INSTRUCTION ->
For the copy, please give all of the data again exactly and leave the pictures out.

INFORMATION PROVIDED ->
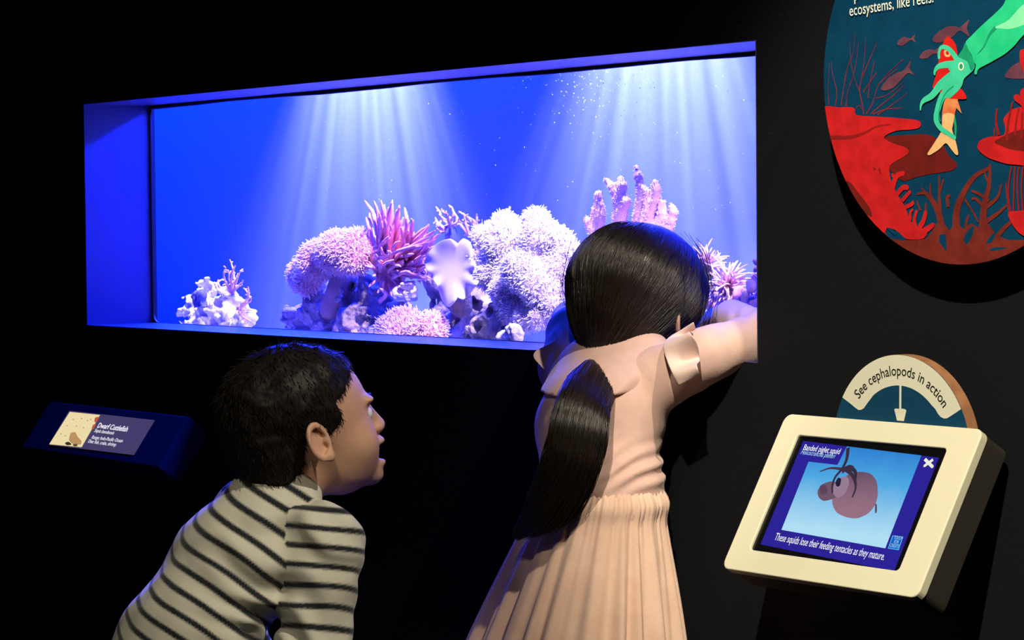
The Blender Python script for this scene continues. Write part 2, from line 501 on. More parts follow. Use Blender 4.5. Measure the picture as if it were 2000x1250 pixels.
# wavy bead of sealant along the top edge of the pane
rng = np.random.default_rng(4)
xs = np.linspace(0.01, W_ - 0.01, 90)
zz = ZT - 0.004 + 0.0025 * np.array([vnoise(np.array([x * 6.0]), np.array([0.3]), np.array([0.0]), 3)[0] for x in xs])
Vb, Qb, _ = tubes(np.stack([xs, np.full_like(xs, D_ - 0.005), zz], 1)[None], np.full((1, 90), 0.0028), 6)
build('sealant_bead', Vb, Qb, mat('sealant', (0.02, 0.03, 0.10), 0.4, 0.4), win)

# the tank behind the pane
TB = 0.62
M_BACK = mat('backdrop_blue', (0.17, 0.25, 0.80), 0.85, 0.1)
M_TANK = mat('tank_wall_blue', (0.04, 0.10, 0.55), 0.8, 0.1)
M_LID = mat('tank_lid', (0.02, 0.02, 0.03), 0.8, 0.1)
M_SAND = mat('tank_sand', (0.5, 0.48, 0.5), 0.9, 0.1, var=(0.35, 0.33, 0.38), var_scale=90, bump=0.4, bump_scale=150)
tank = empty('aquarium_tank', (0.5, 0.4, 0.70))
tag(tank, 'long aquarium tank with plain blue backdrop behind the window', 'aquarium')
build('back_panel', *box(-1.7, 2.4, TB, TB + 0.02, 0.70, 1.98), M_BACK, tank, smooth=False)
build('side_panel', *box(-1.72, -1.7, 0.18, TB + 0.02, 0.70, 1.98), M_TANK, tank, smooth=False)
build('side_panel', *box(2.4, 2.42, 0.18, TB + 0.02, 0.70, 1.98), M_TANK, tank, smooth=False)
build('tank_floor', *box(-1.7, 2.4, 0.18, TB, 0.70, 0.79), M_SAND, tank, smooth=False)
build('lid', *box(-1.7, 2.4, 0.16, TB + 0.02, 1.98, 2.0), M_LID, tank, smooth=False)
build('front_panel', *box(-1.7, 2.4, D_ + 0.001, D_ + 0.02, ZT + 0.02, 1.98), M_LID, tank, smooth=False)
build('front_panel', *box(-1.7, -0.02, D_ + 0.001, D_ + 0.02, 0.70, ZT + 0.02), M_LID, tank, smooth=False)
build('front_panel', *box(W_ + 0.02, 2.4, D_ + 0.001, D_ + 0.02, 0.70, ZT + 0.02), M_LID, tank, smooth=False)
build('front_panel', *box(-0.02, W_ + 0.02, D_ + 0.001, D_ + 0.02, 0.70, ZB - 0.02), M_LID, tank, smooth=False)

# ================================================================== ROUND GRAPHIC
DC, DR, DY = np.array([2.4118, 1.2280]), 0.2404, -0.046
def flatcol(name, c, v=None, rough=0.55):
    return mat(name, srgb(*c), rough, 0.25, var=srgb(*v) if v else None, var_scale=55)
dp = Plane((DC[0], DY, DC[1]), (1, 0, 0), (0, 0, -1))
disc = empty('round_sign', (DC[0], 0, DC[1] - DR))
tag(disc, 'large round sign with printed squid, fish and red coral on dark blue', 'sign')
N = 160
circ = [(DR * math.cos(2 * math.pi * k / N), DR * math.sin(2 * math.pi * k / N)) for k in range(N)]
M_ART_BLUE = flatcol('print_deep_blue', (3, 64, 98), (2, 58, 92))
fix_normals(build('panel', *dp.slab(circ, -0.010, 0.0), [M_ART_BLUE], disc, smooth=False))
for sx, sz in ((-.12, -.1), (.12, -.1), (-.12, .12), (.12, .12)):
    a = np.linspace(0, 2 * math.pi, 17)[:-1]
    st = [(sx + .012 * math.cos(t), sz + .012 * math.sin(t)) for t in a]
    fix_normals(build('standoff', *dp.slab(st, -0.046, -0.0095), M_RUBBER, disc, smooth=False))
def clip_circle(pts, R):
    n = 96
    C = [(R * math.cos(2 * math.pi * k / n), R * math.sin(2 * math.pi * k / n)) for k in range(n)]
    out = [tuple(p) for p in pts]
    for k in range(n):
        a, b = C[k], C[(k + 1) % n]
        inp, out = out, []
        if not inp: return []
        side = lambda p: (b[0] - a[0]) * (p[1] - a[1]) - (b[1] - a[1]) * (p[0] - a[0])
        for i in range(len(inp)):
            p, q = inp[i - 1], inp[i]
            sp, sq = side(p), side(q)
            if (sp >= 0) != (sq >= 0):
                t = sp / (sp - sq); out.append((p[0] + (q[0] - p[0]) * t, p[1] + (q[1] - p[1]) * t))
            if sq >= 0: out.append(q)
    return out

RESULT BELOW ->
The Blender Python script for this scene continues. Write part 2, from line 501 on. More parts follow. Use Blender 4.5. Measure the picture as if it were 2000x1250 pixels.
# wavy bead of sealant along the top edge of the pane
rng = np.random.default_rng(4)
xs = np.linspace(0.01, W_ - 0.01, 90)
zz = ZT - 0.004 + 0.0025 * np.array([vnoise(np.array([x * 6.0]), np.array([0.3]), np.array([0.0]), 3)[0] for x in xs])
Vb, Qb, _ = tubes(np.stack([xs, np.full_like(xs, D_ - 0.005), zz], 1)[None], np.full((1, 90), 0.0028), 6)
build('sealant_bead', Vb, Qb, mat('sealant', (0.02, 0.03, 0.10), 0.4, 0.4), win)

# the tank behind the pane
TB = 0.62
M_BACK = mat('backdrop_blue', (0.17, 0.25, 0.80), 0.85, 0.1)
M_TANK = mat('tank_wall_blue', (0.04, 0.10, 0.55), 0.8, 0.1)
M_LID = mat('tank_lid', (0.02, 0.02, 0.03), 0.8, 0.1)
M_SAND = mat('tank_sand', (0.5, 0.48, 0.5), 0.9, 0.1, var=(0.35, 0.33, 0.38), var_scale=90, bump=0.4, bump_scale=150)
tank = empty('aquarium_tank', (0.5, 0.4, 0.70))
tag(tank, 'long aquarium tank with plain blue backdrop behind the window', 'aquarium')
build('back_panel', *box(-1.7, 2.4, TB, TB + 0.02, 0.70, 1.98), M_BACK, tank, smooth=False)
build('side_panel', *box(-1.72, -1.7, 0.18, TB + 0.02, 0.70, 1.98), M_TANK, tank, smooth=False)
build('side_panel', *box(2.4, 2.42, 0.18, TB + 0.02, 0.70, 1.98), M_TANK, tank, smooth=False)
build('tank_floor', *box(-1.7, 2.4, 0.18, TB, 0.70, 0.79), M_SAND, tank, smooth=False)
build('lid', *box(-1.7, 2.4, 0.16, TB + 0.02, 1.98, 2.0), M_LID, tank, smooth=False)
build('front_panel', *box(-1.7, 2.4, D_ + 0.001, D_ + 0.02, ZT + 0.02, 1.98), M_LID, tank, smooth=False)
build('front_panel', *box(-1.7, -0.02, D_ + 0.001, D_ + 0.02, 0.70, ZT + 0.02), M_LID, tank, smooth=False)
build('front_panel', *box(W_ + 0.02, 2.4, D_ + 0.001, D_ + 0.02, 0.70, ZT + 0.02), M_LID, tank, smooth=False)
build('front_panel', *box(-0.02, W_ + 0.02, D_ + 0.001, D_ + 0.02, 0.70, ZB - 0.02), M_LID, tank, smooth=False)

# ================================================================== ROUND GRAPHIC
DC, DR, DY = np.array([2.4118, 1.2280]), 0.2404, -0.046
def flatcol(name, c, v=None, rough=0.55):
    return mat(name, srgb(*c), rough, 0.25, var=srgb(*v) if v else None, var_scale=55)
dp = Plane((DC[0], DY, DC[1]), (1, 0, 0), (0, 0, -1))
disc = empty('round_sign', (DC[0], 0, DC[1] - DR))
tag(disc, 'large round sign with printed squid, fish and red coral on dark blue', 'sign')
N = 160
circ = [(DR * math.cos(2 * math.pi * k / N), DR * math.sin(2 * math.pi * k / N)) for k in range(N)]
M_ART_BLUE = flatcol('print_deep_blue', (3, 64, 98), (2, 58, 92))
fix_normals(build('panel', *dp.slab(circ, -0.010, 0.0), [M_ART_BLUE], disc, smooth=False))
for sx, sz in ((-.12, -.1), (.12, -.1), (-.12, .12), (.12, .12)):
    a = np.linspace(0, 2 * math.pi, 17)[:-1]
    st = [(sx + .012 * math.cos(t), sz + .012 * math.sin(t)) for t in a]
    fix_normals(build('standoff', *dp.slab(st, -0.046, -0.0095), M_RUBBER, disc, smooth=False))
def clip_circle(pts, R):
    n = 96
    C = [(R * math.cos(2 * math.pi * k / n), R * math.sin(2 * math.pi * k / n)) for k in range(n)]
    out = [tuple(p) for p in pts]
    for k in range(n):
        a, b = C[k], C[(k + 1) % n]
        inp, out = out, []
        if not inp: return []
        side = lambda p: (b[0] - a[0]) * (p[1] - a[1]) - (b[1] - a[1]) * (p[0] - a[0])
        for i in range(len(inp)):
            p, q = inp[i - 1], inp[i]
            sp, sq = side(p), side(q)
            if (sp >= 0) != (sq >= 0):
                t = sp / (sp - sq); out.append((p[0] + (q[0] - p[0]) * t, p[1] + (q[1] - p[1]) * t))
            if sq >= 0: out.append(q)
    return out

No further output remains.